Iraq Poll: Note on Methodology

ByABC News
March 13, 2008, 9:40 AM

March 17, 2008 — -- This survey was conducted for ABC News, the BBC, ARD and NHK by D3 Systems of Vienna, Va., and KA Research Ltd. of Istanbul, Turkey. Interviews were conducted in person, in Arabic or Kurdish, among a random national sample of 2,228 Iraqis aged 18 and up from Feb. 12 to 20, 2008.

Four-hundred-sixty-one sampling points were distributed proportionate to population size in each of Iraq's 18 provinces, then in all 102 districts within the provinces, then by simple random sampling among Iraq's nearly 11,000 villages or neighborhoods, with urban/rural stratification at each stage.

Maps or grids were used to select random starting points within each sampling point, with household selection by random route/random interval and within-household selection by the "next-birthday" method. An average of five interviews were conducted per sampling point. Seven of the 461 sampling points were inaccessible for security reasons and were substituted with randomly selected replacements.

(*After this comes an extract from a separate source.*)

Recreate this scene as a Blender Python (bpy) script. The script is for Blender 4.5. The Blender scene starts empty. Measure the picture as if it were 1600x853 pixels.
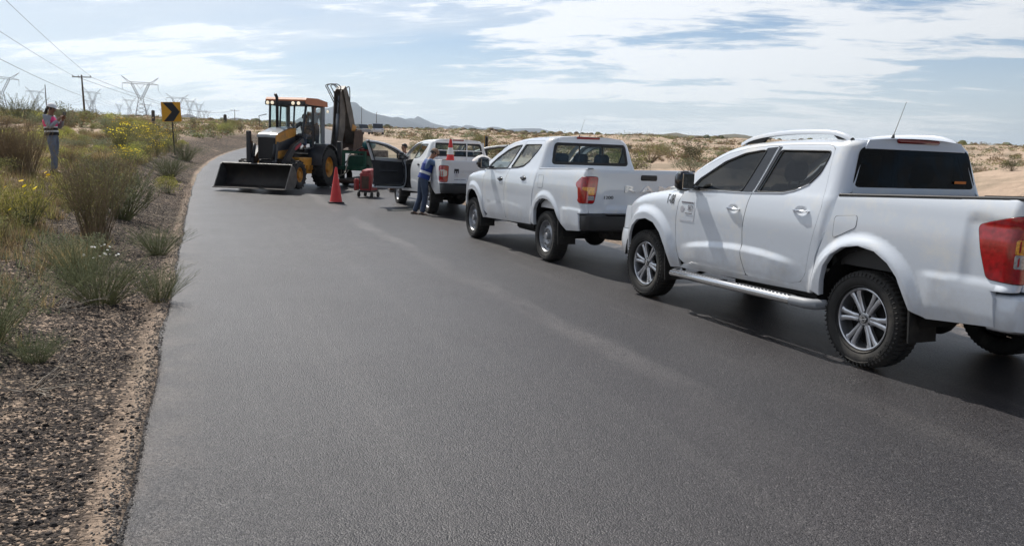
import bpy, bmesh, math, random
import numpy as np
from mathutils import Vector, Matrix, noise
from mathutils.geometry import delaunay_2d_cdt

random.seed(7)
sc = bpy.context.scene
COL = sc.collection
PI = math.pi

# ------------------------------------------------------------------ camera
CAM_H = 1.575
cam_d = bpy.data.cameras.new('camera')
cam = bpy.data.objects.new('camera', cam_d)
COL.objects.link(cam)
cam_d.sensor_fit = 'HORIZONTAL'
cam_d.sensor_width = 36.0
cam_d.lens = 36.0 * 1254.0 / 1600.0
cam_d.clip_start = 0.1
cam_d.clip_end = 40000
_roll = math.atan(0.035)
_pitch = math.atan((853 / 2 - 238.0) * math.cos(_roll) / 1254.0)
_w = Vector((0, math.cos(_pitch), -math.sin(_pitch)))
_r = Vector((1, 0, 0))
_u = _r.cross(_w)
_R = math.cos(_roll) * _r + math.sin(_roll) * _u
_U = -math.sin(_roll) * _r + math.cos(_roll) * _u
cam.matrix_world = Matrix(((_R.x, _U.x, -_w.x, 0), (_R.y, _U.y, -_w.y, 0), (_R.z, _U.z, -_w.z, CAM_H), (0, 0, 0, 1)))
sc.camera = cam

# ------------------------------------------------------------------ colour management
sc.view_settings.view_transform = 'Standard'
sc.view_settings.look = 'None'
sc.view_settings.exposure = 0.0
sc.view_settings.gamma = 1.0
sc.view_settings.use_curve_mapping = False
sc.cycles.max_bounces = 8
sc.cycles.transparent_max_bounces = 16
sc.cycles.volume_bounces = 0
sc.cycles.use_denoising = True

# ------------------------------------------------------------------ sun + sky
SUN_EL = math.radians(52)
SUN_AZ = math.radians(35)          # to the left of +Y (the road runs that way)
sun_dir = Vector((-math.sin(SUN_AZ) * math.cos(SUN_EL), math.cos(SUN_AZ) * math.cos(SUN_EL), math.sin(SUN_EL)))
sun_d = bpy.data.lights.new('sun', 'SUN')
sun_d.energy = 5.0
sun_d.angle = math.radians(0.5)
sun_d.color = (1.0, 0.955, 0.88)
sun = bpy.data.objects.new('sun', sun_d)
sun.rotation_euler = sun_dir.to_track_quat('Z', 'Y').to_euler()
sun.location = (0, 0, 50)
COL.objects.link(sun)

world = bpy.data.worlds.new('World')
sc.world = world
world.use_nodes = True
wn, wl = world.node_tree.nodes, world.node_tree.links
wn.clear()


def wnode(t, **kw):
    n = wn.new(t)
    for k, v in kw.items():
        setattr(n, k, v)
    return n


def wmath(op, a, b=None, c=None, clamp=False):
    n = wn.new('ShaderNodeMath')
    n.operation = op
    n.use_clamp = clamp
    for i, v in enumerate((a, b, c)):
        if v is None:
            continue
        if isinstance(v, (int, float)):
            n.inputs[i].default_value = v
        else:
            wl.new(v, n.inputs[i])
    return n.outputs[0]


sky = wnode('ShaderNodeTexSky', sky_type='NISHITA', sun_disc=False)
sky.sun_elevation = SUN_EL
sky.sun_rotation = -SUN_AZ
sky.altitude = 1100
sky.air_density = 1.0
sky.dust_density = 0.9
sky.ozone_density = 2.2
bg_sky = wnode('ShaderNodeBackground')
bg_sky.inputs['Strength'].default_value = 0.10
wl.new(sky.outputs[0], bg_sky.inputs['Color'])

tc = wnode('ShaderNodeTexCoord')
sep = wnode('ShaderNodeSeparateXYZ')
wl.new(tc.outputs['Generated'], sep.inputs[0])
dx, dy, dz = sep.outputs
zden = wmath('ADD', wmath('MAXIMUM', dz, 0.0), 0.14)
px_ = wmath('DIVIDE', dx, zden)
py_ = wmath('DIVIDE', dy, zden)
comb = wnode('ShaderNodeCombineXYZ')
_ca, _sa = math.cos(math.radians(13)), math.sin(math.radians(13))
wl.new(wmath('SUBTRACT', wmath('MULTIPLY', px_, _ca), wmath('MULTIPLY', py_, _sa)), comb.inputs[0])
wl.new(wmath('ADD', wmath('MULTIPLY', px_, _sa), wmath('MULTIPLY', py_, _ca)), comb.inputs[1])


def cloud_noise(scale, detail, rough, stretch, off, rot=0.0, dist=0.0):
    mp = wnode('ShaderNodeMapping')
    mp.inputs['Scale'].default_value = stretch
    mp.inputs['Location'].default_value = off
    mp.inputs['Rotation'].default_value = (0, 0, rot)
    wl.new(comb.outputs[0], mp.inputs['Vector'])
    nz = wnode('ShaderNodeTexNoise')
    nz.inputs['Scale'].default_value = scale
    nz.inputs['Detail'].default_value = detail
    nz.inputs['Roughness'].default_value = rough
    nz.inputs['Distortion'].default_value = dist
    wl.new(mp.outputs[0], nz.inputs['Vector'])
    return nz.outputs['Fac']


def wramp(v, a, b):
    n = wn.new('ShaderNodeMapRange')
    n.interpolation_type = 'SMOOTHSTEP'
    wl.new(v, n.inputs['Value'])
    n.inputs['From Min'].default_value = a
    n.inputs['From Max'].default_value = b
    return n.outputs[0]


big = cloud_noise(0.55, 4, 0.5, (0.8, 1.0, 1), (3.1, 1.7, 0), 0.12)
streak = cloud_noise(1.7, 11, 0.66, (0.55, 1.25, 1), (0.4, 5.2, 0), 0.10, 0.35)
fine = cloud_noise(4.5, 8, 0.66, (0.6, 1.4, 1), (7.7, 2.0, 0), 0.05, 0.5)
veil_n = cloud_noise(0.8, 6, 0.55, (0.5, 1.0, 1), (9.1, 0.3, 0), -0.1, 0.2)
# more cover towards the left of the road, thin puffs on the right
azim = wmath('MULTIPLY', wmath('SUBTRACT', -0.05, dx), 0.26)
dens = wmath('ADD', wmath('ADD', wmath('MULTIPLY', big, 0.55), wmath('MULTIPLY', streak, 0.45)), wmath('MULTIPLY', fine, 0.30))
puff = wramp(dens, 0.60, 0.70)
veil = wmath('MULTIPLY', wramp(wmath('ADD', wmath('ADD', veil_n, azim), wmath('MULTIPLY', fine, 0.12)), 0.40, 0.76), 0.66)
cov = wmath('MAXIMUM', wmath('MULTIPLY', puff, 0.85), veil)
horiz = wmath('SUBTRACT', 1.0, wramp(dz, 0.0, 0.20))
cov = wmath('MAXIMUM', cov, wmath('MULTIPLY', wmath('POWER', horiz, 1.5), 0.88), clamp=True)
below = wmath('SUBTRACT', 1.0, wramp(dz, -0.05, 0.0))
ccol = wnode('ShaderNodeMixRGB')
ccol.inputs['Color1'].default_value = (0.74, 0.785, 0.84, 1)
ccol.inputs['Color2'].default_value = (0.98, 0.99, 1.0, 1)
wl.new(wmath('POWER', puff, 1.3), ccol.inputs['Fac'])
bg_cloud = wnode('ShaderNodeBackground')
wl.new(ccol.outputs[0], bg_cloud.inputs['Color'])
sunv = wnode('ShaderNodeVectorMath', operation='DOT_PRODUCT')
wl.new(tc.outputs['Generated'], sunv.inputs[0])
sunv.inputs[1].default_value = tuple(sun_dir)
# thin cloud is brighter towards the sun (forward scattering)
glow = wramp(sunv.outputs['Value'], -0.6, 0.75)
wl.new(wmath('ADD', wmath('MULTIPLY', glow, 0.94), 0.20), bg_cloud.inputs['Strength'])
mix = wnode('ShaderNodeMixShader')
wl.new(cov, mix.inputs[0])
wl.new(bg_sky.outputs[0], mix.inputs[1])
wl.new(bg_cloud.outputs[0], mix.inputs[2])
wout = wnode('ShaderNodeOutputWorld')
wl.new(mix.outputs[0], wout.inputs['Surface'])
# ------------------------------------------------------------------ tags and links
def tag(o, label=None, cat=None, group=None, kind=None):
    if label: o['label'] = label
    if cat: o['category'] = cat
    if group: o['group'] = group
    if kind: o['kind'] = kind
    return o


def empty(name, loc=(0, 0, 0), rz=0.0, label=None, cat=None, group=None):
    o = bpy.data.objects.new(name, None)
    COL.objects.link(o)
    o.location = loc
    o.rotation_euler = (0, 0, rz)
    o.empty_display_size = 0.2
    return tag(o, label, cat, group)


def link(name, me, parent=None, loc=None, rot=None):
    o = bpy.data.objects.new(name, me)
    COL.objects.link(o)
    if parent is not None: o.parent = parent
    if loc is not None: o.location = loc
    if rot is not None: o.rotation_euler = rot
    return o


def copy_tree(o, parent=None):
    c = o.copy()
    COL.objects.link(c)
    if parent is not None: c.parent = parent
    for ch in [x for x in ALLKIDS.get(o.name, [])] or list(o.children):
        copy_tree(ch, c)
    return c


ALLKIDS = {}


# ------------------------------------------------------------------ materials
def nodes_of(name):
    m = bpy.data.materials.new(name)
    m.use_nodes = True
    nt = m.node_tree
    b = nt.nodes['Principled BSDF']
    return m, nt, b


def mat(name, col, rough=0.5, metal=0.0, coat=0.0, spec=0.5, var=0.0, vscale=8.0, bump=0.0, bscale=200.0, emit=None, estr=0.0, dirt=None, dscale=3.0):
    m, nt, b = nodes_of(name)
    N, L = nt.nodes, nt.links
    b.inputs['Base Color'].default_value = (*col, 1)
    b.inputs['Roughness'].default_value = rough
    b.inputs['Metallic'].default_value = metal
    b.inputs['Coat Weight'].default_value = coat
    b.inputs['Coat Roughness'].default_value = 0.04
    b.inputs['Specular IOR Level'].default_value = spec
    tcn = None
    if var > 0 or bump > 0 or dirt:
        tcn = N.new('ShaderNodeTexCoord')
    if var > 0 or dirt:
        nz = N.new('ShaderNodeTexNoise')
        nz.inputs['Scale'].default_value = vscale
        nz.inputs['Detail'].default_value = 6
        L.new(tcn.outputs['Object'], nz.inputs['Vector'])
        rp = N.new('ShaderNodeMapRange')
        L.new(nz.outputs['Fac'], rp.inputs['Value'])
        rp.inputs['From Min'].default_value = 0.3
        rp.inputs['From Max'].default_value = 0.7
        mx = N.new('ShaderNodeMixRGB')
        mx.inputs['Color1'].default_value = tuple(max(0, c * (1 - var)) for c in col) + (1,)
        mx.inputs['Color2'].default_value = tuple(min(1, c * (1 + var)) for c in col) + (1,)
        L.new(rp.outputs[0], mx.inputs['Fac'])
        out = mx.outputs[0]
        if dirt:
            n2 = N.new('ShaderNodeTexNoise')
            n2.inputs['Scale'].default_value = dscale
            n2.inputs['Detail'].default_value = 9
            n2.inputs['Roughness'].default_value = 0.7
            L.new(tcn.outputs['Object'], n2.inputs['Vector'])
            r2 = N.new('ShaderNodeMapRange')
            L.new(n2.outputs['Fac'], r2.inputs['Value'])
            r2.inputs['From Min'].default_value = 0.52
            r2.inputs['From Max'].default_value = 0.72
            m2 = N.new('ShaderNodeMixRGB')
            L.new(r2.outputs[0], m2.inputs['Fac'])
            L.new(out, m2.inputs['Color1'])
            m2.inputs['Color2'].default_value = (*dirt, 1)
            out = m2.outputs[0]
        L.new(out, b.inputs['Base Color'])
    if bump > 0:
        nb = N.new('ShaderNodeTexNoise')
        nb.inputs['Scale'].default_value = bscale
        nb.inputs['Detail'].default_value = 4
        L.new(tcn.outputs['Object'], nb.inputs['Vector'])
        bp = N.new('ShaderNodeBump')
        bp.inputs['Strength'].default_value = bump
        bp.inputs['Distance'].default_value = 0.01
        L.new(nb.outputs['Fac'], bp.inputs['Height'])
        L.new(bp.outputs[0], b.inputs['Normal'])
    if emit:
        b.inputs['Emission Color'].default_value = (*emit, 1)
        b.inputs['Emission Strength'].default_value = estr
    return m


def glass_mat(name, tint, refl_rough=0.02, ior=1.5, absorb=0.0):
    m = bpy.data.materials.new(name)
    m.use_nodes = True
    nt = m.node_tree
    nt.nodes.clear()
    N, L = nt.nodes, nt.links
    tr = N.new('ShaderNodeBsdfTransparent')
    tr.inputs[0].default_value = (*tint, 1)
    gl = N.new('ShaderNodeBsdfGlossy')
    gl.inputs['Roughness'].default_value = refl_rough
    gl.inputs['Color'].default_value = (1, 1, 1, 1)
    lw = N.new('ShaderNodeLayerWeight')
    lw.inputs['Blend'].default_value = 0.5
    pw = N.new('ShaderNodeMath'); pw.operation = 'POWER'
    L.new(lw.outputs['Facing'], pw.inputs[0]); pw.inputs[1].default_value = 4.5
    fr = N.new('ShaderNodeMath'); fr.operation = 'MULTIPLY_ADD'
    L.new(pw.outputs[0], fr.inputs[0]); fr.inputs[1].default_value = 0.85 if ior > 1.56 else 0.6; fr.inputs[2].default_value = 0.045 if ior > 1.56 else 0.018
    mx = N.new('ShaderNodeMixShader')
    L.new(fr.outputs[0], mx.inputs[0])
    L.new(tr.outputs[0], mx.inputs[1])
    L.new(gl.outputs[0], mx.inputs[2])
    o = N.new('ShaderNodeOutputMaterial')
    L.new(mx.outputs[0], o.inputs[0])
    return m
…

Interviews were conducted by 116 trained Iraqi interviewers with 31 supervisors. Fifty-seven percent of interviews were supervised or reviewed by supervisors – 34 percent by direct observation, 7 percent by revisits and 16 percent by phone. All questionnaires were subject to further quality-control checks.

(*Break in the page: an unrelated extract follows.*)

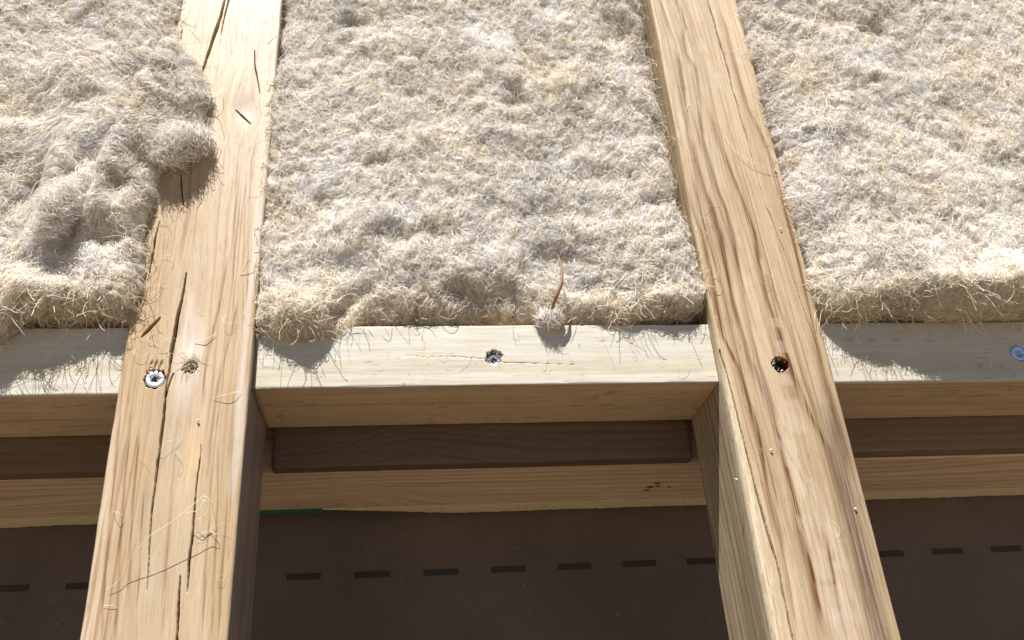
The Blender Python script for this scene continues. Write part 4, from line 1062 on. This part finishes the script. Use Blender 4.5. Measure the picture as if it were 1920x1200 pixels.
strand('dry_stem', [(0.2115, -0.0080, 0.0964), (0.2130, -0.0100, 0.0819), (0.2116, -0.0100, 0.0708), (0.2072, -0.0080, 0.0610), (0.2041, -0.0020, 0.0536)], [0.0003, 0.0009, 0.0014, 0.0016, 0.0010], M_straw,
       'rust brown dry stem stuck upright in the lower middle wool', 'stem')
strand('loose_thread', [(-0.0686, -0.0020, -0.1287), (-0.0633, -0.0030, -0.1249), (-0.0598, -0.0050, -0.1164), (-0.0486, -0.0110, -0.1023), (-0.0359, -0.0120, -0.0942), (-0.0244, -0.0140, -0.0849), (-0.0178, -0.0150, -0.0790), (-0.0137, -0.0140, -0.0827), (-0.0120, -0.0090, -0.0903), (-0.0105, -0.0020, -0.1003), (-0.0160, -0.0010, -0.0966), (-0.0220, -0.0010, -0.0987)], 0.00016, M_thread,
       'long pale thread dangling on the lower face of the cracked stud', 'thread')
strand('loose_thread', [(-0.0290, -0.0060, -0.0866), (-0.0216, -0.0090, -0.0868), (-0.0184, -0.0100, -0.0797), (-0.0160, -0.0070, -0.0854), (-0.0200, -0.0060, -0.0905), (-0.0235, -0.0040, -0.0898)], 0.00018, M_thread,
       'short knotted pale thread on the lower face of the cracked stud', 'thread')
strand('loose_thread', [(0.3609, -0.0010, 0.2158), (0.3655, -0.0020, 0.2012), (0.3762, -0.0030, 0.1887), (0.3904, -0.0030, 0.1820), (0.4005, -0.0020, 0.1792)], 0.00016, M_thread,
       'thin fibre curving across the upper striped stud', 'thread')
strand('loose_thread', [(-0.0217, -0.0010, -0.0098), (-0.0131, -0.0030, -0.0090), (-0.0089, -0.0030, -0.0075), (-0.0047, -0.0010, -0.0056)], 0.00016, M_thread,
       'short pale fibre lying on the cracked stud right of the torn hole', 'thread')
strand('loose_thread', [(-0.0376, -0.0010, 0.0309), (-0.0306, -0.0020, 0.0319), (-0.0244, -0.0010, 0.0363)], 0.0002, M_thread,
       'short pale fibre lying on the cracked stud above the torn hole', 'thread')
chips = []
r_ = np.random.default_rng(5)
for (cx, cz) in [((0.3974, 0.1818)), ((0.3895, 0.1243)), ((0.3442, -0.0545)), ((0.3932, -0.0962)), ((-0.0296, -0.0258)), ((0.0174, 0.0639)), ((0.3163, -0.0742))]:
    vx, fx = tube([(cx - 0.0009, -0.0009, cz + 0.0006), (cx, -0.0014, cz), (cx + 0.0010, -0.0007, cz - 0.0005)], [0.0003, 0.0007, 0.0002], 5); chips.append((vx, fx))
v, f = join(chips)
tag(link('wood_crumbs', mesh_from('wood_crumbs', v, f), None, M_chip), 'tiny pale wood crumbs clinging to the stud faces', 'crumbs', None, 'stuff')


# stray hairs clinging to the timber faces
def stray(specs, seed):
    r_ = np.random.default_rng(seed); out = []; K = 10
    for (x0, x1, z0, z1, y, n) in specs:
        q = np.stack([r_.uniform(x0, x1, n), np.full(n, y - 0.0006), r_.uniform(z0, z1, n)], 1)
        th = r_.uniform(0, 2 * np.pi, n); k = r_.normal(0, 0.22, n); seg = r_.uniform(0.0005, 0.0022, n); P = np.zeros((n, K, 3))
        h = r_.uniform(0.0003, 0.004, n)
        for j in range(K):
            P[:, j] = q; P[:, j, 1] -= h * np.sin(np.pi * j / (K - 1))
            q = q + np.stack([np.cos(th) * seg, 0 * seg, np.sin(th) * seg], 1); th = th + k + r_.normal(0, 0.3, n)
        out.append(P)
    P = np.concatenate(out); n = len(P)
    o = fibres('stray_hairs', P, r_.uniform(0.00004, 0.00010, n), np.array([(0.80, 0.70, 0.52), (0.66, 0.52, 0.34), (0.88, 0.84, 0.76)])[r_.integers(0, 3, n)], None)
    tag(o, 'scattered stray wool hairs clinging to the stud and nogging faces', 'hairs', None, 'stuff')
stray([(STX0 + 0.002, -0.004, -0.14, 0.35, 0.0, 16), (STX0, -0.060, 0.02, 0.14, 0.0, 28), (-0.012, -0.001, 0.05, 0.35, 0.0, 14), (RX0 + 0.003, RX1 - 0.003, -0.14, 0.36, 0.0, 10),
       (RX0 + 0.001, RX0 + 0.010, 0.03, 0.20, 0.0, 8), (RX1 - 0.008, RX1 - 0.001, 0.03, 0.34, 0.0, 12), (0.01, 0.31, 0.004, 0.046, NY, 22), (-0.17, -0.09, 0.0, 0.04, NY - 0.002, 20), (0.41, 0.58, 0.0, 0.04, NY, 20)], 77)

In addition to the national sample, oversamples were drawn in Anbar province, Sadr City, Basra city, Kirkuk city and Mosul to allow for more reliable analysis in those areas. Population data came from 2005 estimates by the Iraq Ministry of Planning. The sample was weighted by sex, age, education, urban/rural status and population of province.

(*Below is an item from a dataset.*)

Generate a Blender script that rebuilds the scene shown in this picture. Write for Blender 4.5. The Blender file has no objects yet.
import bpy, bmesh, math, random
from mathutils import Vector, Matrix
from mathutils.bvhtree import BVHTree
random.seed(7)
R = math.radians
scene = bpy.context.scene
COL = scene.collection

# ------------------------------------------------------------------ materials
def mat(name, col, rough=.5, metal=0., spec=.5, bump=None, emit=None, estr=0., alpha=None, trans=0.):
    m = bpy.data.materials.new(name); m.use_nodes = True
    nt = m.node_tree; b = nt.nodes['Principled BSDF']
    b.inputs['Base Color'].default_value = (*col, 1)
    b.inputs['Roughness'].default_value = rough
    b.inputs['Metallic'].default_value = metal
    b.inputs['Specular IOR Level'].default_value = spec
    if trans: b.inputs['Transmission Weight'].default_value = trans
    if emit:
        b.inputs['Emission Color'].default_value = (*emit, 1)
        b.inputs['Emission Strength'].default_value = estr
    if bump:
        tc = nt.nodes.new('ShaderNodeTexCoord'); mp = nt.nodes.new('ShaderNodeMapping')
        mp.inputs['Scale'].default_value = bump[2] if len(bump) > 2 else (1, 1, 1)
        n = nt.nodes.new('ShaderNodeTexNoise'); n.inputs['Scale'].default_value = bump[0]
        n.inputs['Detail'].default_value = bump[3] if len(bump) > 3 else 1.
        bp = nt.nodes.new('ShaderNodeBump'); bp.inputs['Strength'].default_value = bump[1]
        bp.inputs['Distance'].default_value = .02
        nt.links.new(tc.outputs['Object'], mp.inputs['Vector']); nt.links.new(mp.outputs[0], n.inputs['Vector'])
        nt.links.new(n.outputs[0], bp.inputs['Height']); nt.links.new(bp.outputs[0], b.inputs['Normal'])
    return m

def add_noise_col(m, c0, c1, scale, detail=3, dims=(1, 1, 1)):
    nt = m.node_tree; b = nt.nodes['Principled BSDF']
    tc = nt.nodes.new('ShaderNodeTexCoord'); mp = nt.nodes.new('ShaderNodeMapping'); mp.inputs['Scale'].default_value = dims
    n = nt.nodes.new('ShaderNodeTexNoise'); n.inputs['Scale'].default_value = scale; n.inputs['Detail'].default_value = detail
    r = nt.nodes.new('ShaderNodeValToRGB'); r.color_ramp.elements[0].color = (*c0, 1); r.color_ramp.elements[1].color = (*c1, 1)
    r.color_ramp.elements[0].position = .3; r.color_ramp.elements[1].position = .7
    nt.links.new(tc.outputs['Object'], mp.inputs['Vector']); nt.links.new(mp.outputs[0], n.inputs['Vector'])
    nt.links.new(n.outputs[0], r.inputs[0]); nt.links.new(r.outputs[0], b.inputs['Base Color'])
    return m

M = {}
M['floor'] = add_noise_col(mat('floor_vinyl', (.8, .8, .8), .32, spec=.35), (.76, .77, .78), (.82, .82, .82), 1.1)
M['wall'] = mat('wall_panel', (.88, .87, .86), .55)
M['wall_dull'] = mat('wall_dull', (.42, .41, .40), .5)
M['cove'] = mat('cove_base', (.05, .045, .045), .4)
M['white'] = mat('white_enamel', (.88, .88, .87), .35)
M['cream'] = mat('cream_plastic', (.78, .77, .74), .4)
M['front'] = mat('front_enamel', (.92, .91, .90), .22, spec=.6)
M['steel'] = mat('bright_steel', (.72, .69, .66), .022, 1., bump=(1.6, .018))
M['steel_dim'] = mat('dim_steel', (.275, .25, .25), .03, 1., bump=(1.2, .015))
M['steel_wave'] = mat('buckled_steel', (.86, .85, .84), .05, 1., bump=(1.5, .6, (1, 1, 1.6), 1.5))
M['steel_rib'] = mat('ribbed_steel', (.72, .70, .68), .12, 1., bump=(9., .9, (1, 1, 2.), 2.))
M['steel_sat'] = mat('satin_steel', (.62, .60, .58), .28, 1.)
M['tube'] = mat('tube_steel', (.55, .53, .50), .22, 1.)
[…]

The survey had a contact rate of 92 percent and a cooperation rate of 65 percent for a net response rate of 60 percent. Including an estimated design effect of 1.52, the results have a margin of sampling error of 2.5 percentage points at the 95 percent confidence level.

SUNNI/SHIITE – Given the attitudinal differences between Shiite and Sunni Arabs in Iraq, there's interest in the relative sizes of these two groups. We find no official Iraqi estimate of the country's Sunni vs. Shiite Arab populations and no authoritative source of empirical data on the subject.